Unconventional Spin–Orbit Torques by 2D Multilayered MXenes for Future Nonvolatile Magnetic Memories

MXenes have attracted attention in recent years owing to their 2D layered structures with various functionalities. To open a new application field for MXenes in the realm of electronic devices, such as ultrahigh-integrated magnetic memory, a spin–orbit torque (SOT) bilayer structure with MXene of Cr₂N is developed: substrate//Cr₂N/[Co/Pt]₃/MgO using the magnetron sputtering technique. Field-free current-induced magnetization switching in the bilayer structure is demonstrated, regardless of the charge current directions with respect to the mirror symmetry lines of Cr₂N crystal. This is a specific characteristic for the 2D MXene-based SOT-devices. As the SOT efficiency increases with increasing the Cr₂N thickness, the first-principles calculations predict an intrinsic orbital-Hall conductivity with the dominant out-of-plane component, comparing to the spin-Hall conductivity in the Cr₂N. X-ray magnetic circular dichroism reveals the out-of-plane uncompensated magnetic moment of Cr ($m_{\mathrm{Cr}}^{\mathrm{UC}.}$) in the Cr₂N layer at the interface, induced by contact with the Co in the [Co/Pt]₃ ferromagnetic layer.

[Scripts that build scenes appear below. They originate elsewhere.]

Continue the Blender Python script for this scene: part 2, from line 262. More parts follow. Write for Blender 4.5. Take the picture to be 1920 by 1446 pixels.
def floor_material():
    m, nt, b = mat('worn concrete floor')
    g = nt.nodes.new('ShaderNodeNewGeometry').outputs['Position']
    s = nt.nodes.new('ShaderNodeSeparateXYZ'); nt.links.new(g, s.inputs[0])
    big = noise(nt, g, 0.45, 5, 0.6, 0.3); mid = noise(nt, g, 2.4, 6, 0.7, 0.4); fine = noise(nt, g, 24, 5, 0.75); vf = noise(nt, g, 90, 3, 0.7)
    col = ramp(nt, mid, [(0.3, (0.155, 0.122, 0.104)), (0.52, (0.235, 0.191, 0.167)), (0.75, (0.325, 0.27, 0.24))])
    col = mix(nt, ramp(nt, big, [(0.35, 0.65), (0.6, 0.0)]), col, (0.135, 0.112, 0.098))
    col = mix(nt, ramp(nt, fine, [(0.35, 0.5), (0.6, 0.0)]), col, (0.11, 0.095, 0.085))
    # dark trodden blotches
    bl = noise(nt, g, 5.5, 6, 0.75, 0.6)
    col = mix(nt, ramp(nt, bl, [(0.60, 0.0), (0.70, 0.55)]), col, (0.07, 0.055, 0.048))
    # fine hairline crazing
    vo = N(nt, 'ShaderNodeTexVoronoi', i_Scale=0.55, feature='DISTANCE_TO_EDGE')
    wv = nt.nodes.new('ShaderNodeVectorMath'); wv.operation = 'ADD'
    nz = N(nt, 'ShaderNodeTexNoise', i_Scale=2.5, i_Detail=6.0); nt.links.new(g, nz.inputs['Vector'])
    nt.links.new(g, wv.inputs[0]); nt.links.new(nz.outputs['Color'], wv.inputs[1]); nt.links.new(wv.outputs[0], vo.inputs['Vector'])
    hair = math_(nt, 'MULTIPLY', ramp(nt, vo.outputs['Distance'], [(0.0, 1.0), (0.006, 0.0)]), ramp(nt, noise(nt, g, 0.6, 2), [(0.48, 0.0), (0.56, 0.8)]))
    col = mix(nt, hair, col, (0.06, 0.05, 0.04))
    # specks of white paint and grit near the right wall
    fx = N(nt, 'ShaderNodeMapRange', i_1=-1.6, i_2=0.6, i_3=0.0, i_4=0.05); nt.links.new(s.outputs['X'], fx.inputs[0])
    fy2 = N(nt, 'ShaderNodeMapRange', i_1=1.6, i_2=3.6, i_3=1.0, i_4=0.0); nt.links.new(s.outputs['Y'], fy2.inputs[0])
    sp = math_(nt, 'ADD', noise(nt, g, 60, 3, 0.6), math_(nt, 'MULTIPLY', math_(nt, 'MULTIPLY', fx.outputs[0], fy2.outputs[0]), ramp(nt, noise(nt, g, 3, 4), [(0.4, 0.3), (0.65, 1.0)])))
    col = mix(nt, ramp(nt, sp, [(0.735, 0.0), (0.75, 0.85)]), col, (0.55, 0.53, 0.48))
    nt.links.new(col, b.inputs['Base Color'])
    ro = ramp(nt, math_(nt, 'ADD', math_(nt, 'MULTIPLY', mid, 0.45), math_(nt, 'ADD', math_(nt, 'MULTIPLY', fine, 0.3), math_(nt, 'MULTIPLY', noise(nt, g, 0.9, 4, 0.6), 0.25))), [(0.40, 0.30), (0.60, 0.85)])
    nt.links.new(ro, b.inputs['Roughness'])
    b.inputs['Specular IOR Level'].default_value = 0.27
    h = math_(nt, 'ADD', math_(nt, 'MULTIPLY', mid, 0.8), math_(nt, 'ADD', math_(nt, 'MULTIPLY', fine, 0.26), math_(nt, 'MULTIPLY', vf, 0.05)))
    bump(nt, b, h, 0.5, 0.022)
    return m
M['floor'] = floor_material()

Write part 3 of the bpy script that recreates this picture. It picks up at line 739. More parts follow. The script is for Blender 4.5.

Therefore, the intrinsic bulk orbital-Hall effect in MXene and the interfacial contribution such as spin-filtering-like effect owing to $m_{\mathrm{Cr}}^{\mathrm{UC}.}$ are considered as possible major mechanisms for the unconventional out-of-plane SOT in the device, rather than a crystal symmetry and/or an interlayer exchange coupling.